36 Hours in Tokyo

Written By Unknown on Jumat, 03 Mei 2013 | 17.35

Kosuke Okahara for The New York Times

By Shibuya station, a mass of pedestrians cross the street. More Photos »

Japan's population may be skewing older, leading the global march to demographic gridlock, but Tokyo feels like a city powered by the young. Sophisticated and sprawling, with half a dozen city centers that long ago grew together, it combines the life force of a national capital of everything — politics, finance, culture, style — with a talent for change and renewal that it earned the hard way, bouncing back after repeated flattening by earthquakes, fires and war over its 400 years of existence. The skyscraper race of the '90s has slowed down, but a new romance with the city's waterfront is flourishing, spots for sushi and pâté de foie gras are always being added to its 160,000 restaurants, and the teenagers jamming anime-inspired shopping districts update the outlandish costume of the moment every few months.

Friday

1 3 p.m. Spirit World

It's easy to forget while squeezing onto the subway or dancing to techno-pop, but Tokyo is still the seat of an emperor. At the Meiji Shrine, the deified spirit of the Emperor Meiji, the current emperor's great-grandfather, resides in a Shinto temple surrounded by 170,000 majestic trees. A 40-foot-high arched torii gateway marks your entry into this spiritual world, and a network of paths leads to the shrine. The forest feels peaceful and far from the busy city, even though this is one of Tokyo's most visited outdoor places.
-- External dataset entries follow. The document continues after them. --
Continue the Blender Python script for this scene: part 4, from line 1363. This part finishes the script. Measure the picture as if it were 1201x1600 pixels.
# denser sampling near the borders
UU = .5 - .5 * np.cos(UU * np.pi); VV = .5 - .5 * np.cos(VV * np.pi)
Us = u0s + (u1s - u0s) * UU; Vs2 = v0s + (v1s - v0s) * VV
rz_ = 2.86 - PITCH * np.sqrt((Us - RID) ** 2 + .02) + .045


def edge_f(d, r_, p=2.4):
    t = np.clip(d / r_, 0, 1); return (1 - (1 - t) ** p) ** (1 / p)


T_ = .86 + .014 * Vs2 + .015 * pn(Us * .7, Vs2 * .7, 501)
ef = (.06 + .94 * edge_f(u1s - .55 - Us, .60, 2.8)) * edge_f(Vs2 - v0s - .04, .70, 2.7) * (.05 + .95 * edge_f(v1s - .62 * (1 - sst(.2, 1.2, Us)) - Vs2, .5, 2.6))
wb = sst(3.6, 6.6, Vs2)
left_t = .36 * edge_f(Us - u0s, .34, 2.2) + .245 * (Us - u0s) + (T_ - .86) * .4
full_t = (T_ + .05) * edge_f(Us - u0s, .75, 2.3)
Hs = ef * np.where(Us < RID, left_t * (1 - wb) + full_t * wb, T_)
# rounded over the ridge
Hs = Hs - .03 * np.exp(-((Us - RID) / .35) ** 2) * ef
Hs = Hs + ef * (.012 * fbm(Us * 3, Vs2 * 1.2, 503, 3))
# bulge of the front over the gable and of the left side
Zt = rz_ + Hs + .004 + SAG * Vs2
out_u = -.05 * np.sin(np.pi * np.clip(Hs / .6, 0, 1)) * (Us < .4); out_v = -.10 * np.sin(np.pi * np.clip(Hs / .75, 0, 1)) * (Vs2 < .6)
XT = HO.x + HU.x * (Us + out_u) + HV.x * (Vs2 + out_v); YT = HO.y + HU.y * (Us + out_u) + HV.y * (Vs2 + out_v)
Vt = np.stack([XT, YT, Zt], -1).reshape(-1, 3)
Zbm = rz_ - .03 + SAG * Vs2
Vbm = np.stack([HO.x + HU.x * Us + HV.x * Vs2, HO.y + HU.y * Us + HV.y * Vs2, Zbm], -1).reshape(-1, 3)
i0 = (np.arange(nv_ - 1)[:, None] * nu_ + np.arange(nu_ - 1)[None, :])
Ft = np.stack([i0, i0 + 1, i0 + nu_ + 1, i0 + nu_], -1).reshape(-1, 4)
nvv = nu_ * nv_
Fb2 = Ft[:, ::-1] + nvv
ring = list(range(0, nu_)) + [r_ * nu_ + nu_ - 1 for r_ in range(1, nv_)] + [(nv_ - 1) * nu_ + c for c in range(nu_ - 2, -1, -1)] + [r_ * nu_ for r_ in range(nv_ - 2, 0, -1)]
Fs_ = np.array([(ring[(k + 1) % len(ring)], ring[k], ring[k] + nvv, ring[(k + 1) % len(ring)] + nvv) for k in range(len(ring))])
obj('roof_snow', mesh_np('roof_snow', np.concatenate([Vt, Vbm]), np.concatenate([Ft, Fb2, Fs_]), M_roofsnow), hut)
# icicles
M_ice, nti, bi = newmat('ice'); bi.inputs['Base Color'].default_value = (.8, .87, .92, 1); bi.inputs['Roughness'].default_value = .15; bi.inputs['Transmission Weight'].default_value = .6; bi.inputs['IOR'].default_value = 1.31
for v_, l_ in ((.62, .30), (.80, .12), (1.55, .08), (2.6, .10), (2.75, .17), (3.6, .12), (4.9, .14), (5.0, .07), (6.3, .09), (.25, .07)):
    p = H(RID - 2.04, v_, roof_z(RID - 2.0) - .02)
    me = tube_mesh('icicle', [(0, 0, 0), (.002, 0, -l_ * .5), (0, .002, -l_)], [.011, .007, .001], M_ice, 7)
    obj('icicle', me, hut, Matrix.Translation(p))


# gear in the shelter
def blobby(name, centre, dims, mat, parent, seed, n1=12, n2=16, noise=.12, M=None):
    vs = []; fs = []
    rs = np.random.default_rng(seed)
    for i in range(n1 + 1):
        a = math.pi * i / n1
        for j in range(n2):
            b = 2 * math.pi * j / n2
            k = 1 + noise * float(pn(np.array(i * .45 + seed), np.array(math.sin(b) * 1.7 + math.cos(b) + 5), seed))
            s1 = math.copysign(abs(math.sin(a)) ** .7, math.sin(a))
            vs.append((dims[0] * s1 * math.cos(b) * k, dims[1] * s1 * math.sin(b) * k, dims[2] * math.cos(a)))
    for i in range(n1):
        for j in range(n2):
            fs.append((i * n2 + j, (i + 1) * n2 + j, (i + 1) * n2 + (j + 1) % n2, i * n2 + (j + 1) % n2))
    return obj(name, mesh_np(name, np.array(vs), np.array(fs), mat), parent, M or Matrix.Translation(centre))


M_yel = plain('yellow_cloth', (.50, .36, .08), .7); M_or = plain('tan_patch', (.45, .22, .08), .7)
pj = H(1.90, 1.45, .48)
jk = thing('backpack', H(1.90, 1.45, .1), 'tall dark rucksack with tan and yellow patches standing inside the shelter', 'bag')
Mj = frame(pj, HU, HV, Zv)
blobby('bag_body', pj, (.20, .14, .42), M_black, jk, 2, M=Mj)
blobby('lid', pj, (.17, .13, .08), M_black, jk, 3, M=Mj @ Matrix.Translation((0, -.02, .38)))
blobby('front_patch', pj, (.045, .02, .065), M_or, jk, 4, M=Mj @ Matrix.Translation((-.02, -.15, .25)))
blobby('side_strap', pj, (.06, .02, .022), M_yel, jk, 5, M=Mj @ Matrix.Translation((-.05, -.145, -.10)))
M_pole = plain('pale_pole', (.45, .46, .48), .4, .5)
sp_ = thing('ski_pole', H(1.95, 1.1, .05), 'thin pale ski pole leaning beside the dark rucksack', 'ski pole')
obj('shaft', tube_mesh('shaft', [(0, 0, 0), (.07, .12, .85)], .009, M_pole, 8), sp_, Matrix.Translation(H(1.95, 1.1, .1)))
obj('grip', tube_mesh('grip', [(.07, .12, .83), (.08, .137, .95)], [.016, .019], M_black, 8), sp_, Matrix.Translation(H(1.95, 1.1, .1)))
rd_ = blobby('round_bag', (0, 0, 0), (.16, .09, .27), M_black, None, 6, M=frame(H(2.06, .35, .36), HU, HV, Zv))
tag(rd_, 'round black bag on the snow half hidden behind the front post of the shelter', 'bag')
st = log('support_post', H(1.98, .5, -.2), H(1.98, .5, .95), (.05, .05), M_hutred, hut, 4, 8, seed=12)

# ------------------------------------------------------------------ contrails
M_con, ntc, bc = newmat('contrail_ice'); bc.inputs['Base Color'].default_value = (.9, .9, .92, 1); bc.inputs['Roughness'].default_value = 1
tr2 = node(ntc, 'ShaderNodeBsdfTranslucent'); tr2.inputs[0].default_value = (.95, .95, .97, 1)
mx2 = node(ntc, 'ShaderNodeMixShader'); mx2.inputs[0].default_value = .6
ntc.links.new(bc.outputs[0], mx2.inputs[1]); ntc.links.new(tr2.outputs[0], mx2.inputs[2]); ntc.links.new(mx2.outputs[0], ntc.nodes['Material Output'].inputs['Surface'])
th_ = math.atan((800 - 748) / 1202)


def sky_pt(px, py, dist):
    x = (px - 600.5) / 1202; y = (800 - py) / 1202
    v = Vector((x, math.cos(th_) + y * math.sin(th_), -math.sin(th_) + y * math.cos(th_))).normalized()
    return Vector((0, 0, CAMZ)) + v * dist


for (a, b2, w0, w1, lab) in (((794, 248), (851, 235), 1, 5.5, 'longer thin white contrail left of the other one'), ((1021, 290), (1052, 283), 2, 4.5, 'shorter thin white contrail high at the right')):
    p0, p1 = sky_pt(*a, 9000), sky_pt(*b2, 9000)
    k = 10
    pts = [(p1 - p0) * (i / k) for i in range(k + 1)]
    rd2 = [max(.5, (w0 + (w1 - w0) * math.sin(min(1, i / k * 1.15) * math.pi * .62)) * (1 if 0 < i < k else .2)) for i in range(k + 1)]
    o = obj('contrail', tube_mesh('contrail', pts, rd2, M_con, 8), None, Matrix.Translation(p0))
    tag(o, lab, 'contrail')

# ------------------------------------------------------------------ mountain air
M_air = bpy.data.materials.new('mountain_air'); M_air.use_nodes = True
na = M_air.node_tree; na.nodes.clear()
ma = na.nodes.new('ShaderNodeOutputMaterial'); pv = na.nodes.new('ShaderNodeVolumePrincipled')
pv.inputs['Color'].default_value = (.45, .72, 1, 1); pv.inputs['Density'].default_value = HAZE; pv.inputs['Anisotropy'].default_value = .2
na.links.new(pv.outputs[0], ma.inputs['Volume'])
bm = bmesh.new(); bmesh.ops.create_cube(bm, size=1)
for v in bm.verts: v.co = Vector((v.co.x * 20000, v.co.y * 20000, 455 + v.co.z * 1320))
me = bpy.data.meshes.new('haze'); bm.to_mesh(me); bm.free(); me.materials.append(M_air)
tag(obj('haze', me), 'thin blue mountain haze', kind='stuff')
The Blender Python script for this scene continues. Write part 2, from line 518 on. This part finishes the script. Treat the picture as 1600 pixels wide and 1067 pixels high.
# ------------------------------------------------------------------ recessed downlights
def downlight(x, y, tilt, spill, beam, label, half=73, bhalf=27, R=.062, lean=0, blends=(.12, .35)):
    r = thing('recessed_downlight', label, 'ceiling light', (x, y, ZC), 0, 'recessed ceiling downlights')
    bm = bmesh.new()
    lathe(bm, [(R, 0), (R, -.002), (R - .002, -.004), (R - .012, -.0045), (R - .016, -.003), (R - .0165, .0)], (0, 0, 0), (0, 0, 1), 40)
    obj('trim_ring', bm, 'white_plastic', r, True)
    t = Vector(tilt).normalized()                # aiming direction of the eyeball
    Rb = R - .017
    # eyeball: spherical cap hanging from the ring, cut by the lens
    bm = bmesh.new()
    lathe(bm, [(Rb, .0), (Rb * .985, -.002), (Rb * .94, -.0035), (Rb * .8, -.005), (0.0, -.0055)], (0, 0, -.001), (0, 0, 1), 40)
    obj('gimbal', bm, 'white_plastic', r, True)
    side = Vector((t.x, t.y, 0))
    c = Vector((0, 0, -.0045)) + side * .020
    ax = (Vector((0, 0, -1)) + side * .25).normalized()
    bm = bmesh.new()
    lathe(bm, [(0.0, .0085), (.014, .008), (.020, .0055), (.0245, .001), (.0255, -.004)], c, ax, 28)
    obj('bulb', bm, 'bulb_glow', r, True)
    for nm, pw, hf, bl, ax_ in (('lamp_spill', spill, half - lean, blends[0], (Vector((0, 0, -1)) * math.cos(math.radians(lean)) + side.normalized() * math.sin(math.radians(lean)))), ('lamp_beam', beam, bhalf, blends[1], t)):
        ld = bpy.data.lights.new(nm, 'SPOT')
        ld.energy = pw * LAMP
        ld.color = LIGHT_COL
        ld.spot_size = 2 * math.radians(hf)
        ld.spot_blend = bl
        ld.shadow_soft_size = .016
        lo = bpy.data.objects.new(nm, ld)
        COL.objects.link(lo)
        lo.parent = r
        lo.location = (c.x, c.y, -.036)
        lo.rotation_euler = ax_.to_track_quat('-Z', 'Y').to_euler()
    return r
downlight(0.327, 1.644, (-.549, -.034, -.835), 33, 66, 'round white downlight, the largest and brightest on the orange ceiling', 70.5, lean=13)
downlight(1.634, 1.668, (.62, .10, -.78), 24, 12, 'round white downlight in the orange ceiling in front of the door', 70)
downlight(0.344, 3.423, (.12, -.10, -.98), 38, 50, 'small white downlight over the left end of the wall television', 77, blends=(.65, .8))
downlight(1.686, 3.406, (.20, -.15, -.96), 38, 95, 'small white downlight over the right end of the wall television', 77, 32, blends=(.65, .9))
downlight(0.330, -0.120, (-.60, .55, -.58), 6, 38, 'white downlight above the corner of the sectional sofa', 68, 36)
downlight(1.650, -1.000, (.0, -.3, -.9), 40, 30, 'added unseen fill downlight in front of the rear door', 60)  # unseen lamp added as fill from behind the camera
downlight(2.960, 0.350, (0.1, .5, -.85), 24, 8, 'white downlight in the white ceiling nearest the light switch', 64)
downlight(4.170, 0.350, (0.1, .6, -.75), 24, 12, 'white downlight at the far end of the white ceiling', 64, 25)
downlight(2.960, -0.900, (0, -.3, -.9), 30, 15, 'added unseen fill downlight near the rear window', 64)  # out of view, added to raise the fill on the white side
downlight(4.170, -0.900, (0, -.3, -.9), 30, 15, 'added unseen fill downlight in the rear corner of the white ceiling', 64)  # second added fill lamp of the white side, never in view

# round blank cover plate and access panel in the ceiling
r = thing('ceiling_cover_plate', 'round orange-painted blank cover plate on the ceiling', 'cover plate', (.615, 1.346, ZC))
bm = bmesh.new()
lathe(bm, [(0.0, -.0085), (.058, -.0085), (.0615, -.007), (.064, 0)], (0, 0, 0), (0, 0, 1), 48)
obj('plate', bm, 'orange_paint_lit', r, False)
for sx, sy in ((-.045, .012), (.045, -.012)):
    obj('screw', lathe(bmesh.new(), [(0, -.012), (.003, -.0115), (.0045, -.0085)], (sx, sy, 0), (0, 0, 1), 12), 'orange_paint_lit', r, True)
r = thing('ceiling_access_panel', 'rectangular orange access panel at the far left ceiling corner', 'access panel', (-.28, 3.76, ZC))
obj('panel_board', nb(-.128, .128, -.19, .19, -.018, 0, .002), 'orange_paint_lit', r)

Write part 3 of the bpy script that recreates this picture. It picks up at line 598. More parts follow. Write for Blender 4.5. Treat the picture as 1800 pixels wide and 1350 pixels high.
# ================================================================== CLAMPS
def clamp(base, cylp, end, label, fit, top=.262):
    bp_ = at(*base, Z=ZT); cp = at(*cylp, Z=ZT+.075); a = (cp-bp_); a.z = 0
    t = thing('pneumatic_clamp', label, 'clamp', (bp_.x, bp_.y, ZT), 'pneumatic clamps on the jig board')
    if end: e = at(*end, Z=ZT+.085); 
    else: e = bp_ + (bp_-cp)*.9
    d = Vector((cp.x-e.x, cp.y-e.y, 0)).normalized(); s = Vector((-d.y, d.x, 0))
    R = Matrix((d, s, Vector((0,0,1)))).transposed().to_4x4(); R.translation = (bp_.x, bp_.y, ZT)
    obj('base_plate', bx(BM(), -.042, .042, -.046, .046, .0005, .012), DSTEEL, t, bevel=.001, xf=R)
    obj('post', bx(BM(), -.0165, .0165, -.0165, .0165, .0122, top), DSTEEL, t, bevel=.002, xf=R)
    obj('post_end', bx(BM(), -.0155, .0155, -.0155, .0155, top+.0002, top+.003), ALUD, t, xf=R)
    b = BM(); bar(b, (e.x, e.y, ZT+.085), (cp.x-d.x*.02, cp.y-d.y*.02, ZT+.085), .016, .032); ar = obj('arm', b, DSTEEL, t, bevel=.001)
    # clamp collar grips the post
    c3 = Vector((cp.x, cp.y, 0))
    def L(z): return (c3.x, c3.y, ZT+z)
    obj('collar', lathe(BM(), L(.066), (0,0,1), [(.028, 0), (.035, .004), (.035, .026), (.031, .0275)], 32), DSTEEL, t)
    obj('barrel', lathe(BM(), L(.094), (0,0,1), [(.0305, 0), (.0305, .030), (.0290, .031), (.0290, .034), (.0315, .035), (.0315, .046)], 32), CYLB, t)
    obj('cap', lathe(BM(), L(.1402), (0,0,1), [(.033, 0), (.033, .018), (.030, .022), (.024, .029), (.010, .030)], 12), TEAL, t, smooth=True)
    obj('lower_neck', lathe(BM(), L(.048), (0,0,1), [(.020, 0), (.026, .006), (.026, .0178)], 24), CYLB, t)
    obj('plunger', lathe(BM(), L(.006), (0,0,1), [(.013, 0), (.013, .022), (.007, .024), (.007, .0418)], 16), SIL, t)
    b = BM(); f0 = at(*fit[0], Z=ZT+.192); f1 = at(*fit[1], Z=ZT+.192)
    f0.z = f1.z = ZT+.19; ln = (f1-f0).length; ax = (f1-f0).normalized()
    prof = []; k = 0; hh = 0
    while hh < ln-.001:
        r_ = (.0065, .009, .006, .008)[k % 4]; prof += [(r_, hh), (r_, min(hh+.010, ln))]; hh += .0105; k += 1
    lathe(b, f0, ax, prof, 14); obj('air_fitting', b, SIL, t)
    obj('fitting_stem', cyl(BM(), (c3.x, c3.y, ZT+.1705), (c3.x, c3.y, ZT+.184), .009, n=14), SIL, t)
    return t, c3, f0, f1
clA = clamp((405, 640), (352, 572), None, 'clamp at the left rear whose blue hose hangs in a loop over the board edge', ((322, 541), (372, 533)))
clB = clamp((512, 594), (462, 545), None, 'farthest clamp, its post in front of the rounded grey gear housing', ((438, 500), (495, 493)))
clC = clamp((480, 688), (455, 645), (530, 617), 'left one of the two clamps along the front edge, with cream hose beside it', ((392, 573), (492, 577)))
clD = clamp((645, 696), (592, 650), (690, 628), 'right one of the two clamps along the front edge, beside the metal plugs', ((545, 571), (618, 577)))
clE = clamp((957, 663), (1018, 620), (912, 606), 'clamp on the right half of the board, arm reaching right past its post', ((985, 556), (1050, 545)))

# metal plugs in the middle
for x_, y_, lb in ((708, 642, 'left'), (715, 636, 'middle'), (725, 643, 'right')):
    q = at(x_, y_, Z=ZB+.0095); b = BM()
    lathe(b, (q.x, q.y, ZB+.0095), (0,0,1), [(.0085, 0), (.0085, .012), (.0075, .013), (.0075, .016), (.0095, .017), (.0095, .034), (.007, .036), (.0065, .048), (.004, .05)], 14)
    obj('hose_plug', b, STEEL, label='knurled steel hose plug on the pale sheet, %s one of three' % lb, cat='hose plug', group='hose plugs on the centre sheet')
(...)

2 4 p.m. The Stylish Swarm

Abandon tranquillity with a short walk to the shopper-clogged streets of the Harajuku district. Shops selling everything to outfit the fashionable teenager crowd Takeshita Dori, a jam-packed pedestrian-only alley. Omotesando, a tree-lined boulevard, projects a more mature vision of chic with European designer outlets like Dior and Louis Vuitton; Paris-inspired cafes; LaForet, a boutique complex featuring up-to-the-minute styles; and Omotesando Hills, a Tadao Ando-designed shopping arcade devoted to high-end fashion.

3 7 p.m. Consult the Sommelier

A favorite after-work stop in Tokyo is the izakaya, a pub selling small plates of bar food, typically with beer. The format gets a high-end twist at Izakaya Vin in Shibuya, where the plates (800 to 1,600 yen, or $8.25 to $16.50, at 97 yen to the dollar) feature selections like Parma ham, whitefish carpaccio and duck salad, and the libation is French wine from an extensive list. A glass is around 1,500 yen, but the sommelier closest to your table will also open a bottle for you, for a price ranging from 7,300 to 1 million yen. A well-dressed crowd munches, sips and chats at small tables spread over three floors.

4 10 p.m. Street Moves

After-dinner coffee comes with a show at the Starbucks overlooking the Scramble Intersection (more properly called the Shibuya Crossing), a hub of busy streets. Instead of walking with traffic, pedestrians are held back until the traffic lights stop all vehicles simultaneously. Then, in a triumph of crosswalk choreography, hundreds of people surge out and completely fill Hachiko Square, walking in all directions yet never colliding. They're all just going from one place to another, but it's a scene reminiscent of both performance art and the maneuvers of a Big Ten marching band, and it has become a popular attraction. If all the second-floor window seats are taken, watch from the Mark City pedestrian passage at the Shibuya train station across the street, near "The Myth of Tomorrow," a haunting "Guernica"-like mural depicting the horror of an atomic bomb detonation.

Saturday

5 10 a.m. On the Sumida

A latecomer to the notion of a recreational waterfront, Tokyo now looks to the water for more than seafood. From Hinode Pier at the edge of Tokyo Bay, take a cruise into the heart of the city on the Sumida River, passing riverside walkways and feeder canals. Commentary in Japanese and English focuses on the 13 bridges that slip by overhead, but the real point is the unusually open perspective on this congested city. Other cruises cross the bay to Odaiba, an island that has taken off as an entertainment district covered with amusement parks, museums, shopping malls and a spa that draws geothermally heated water from deep under the bay.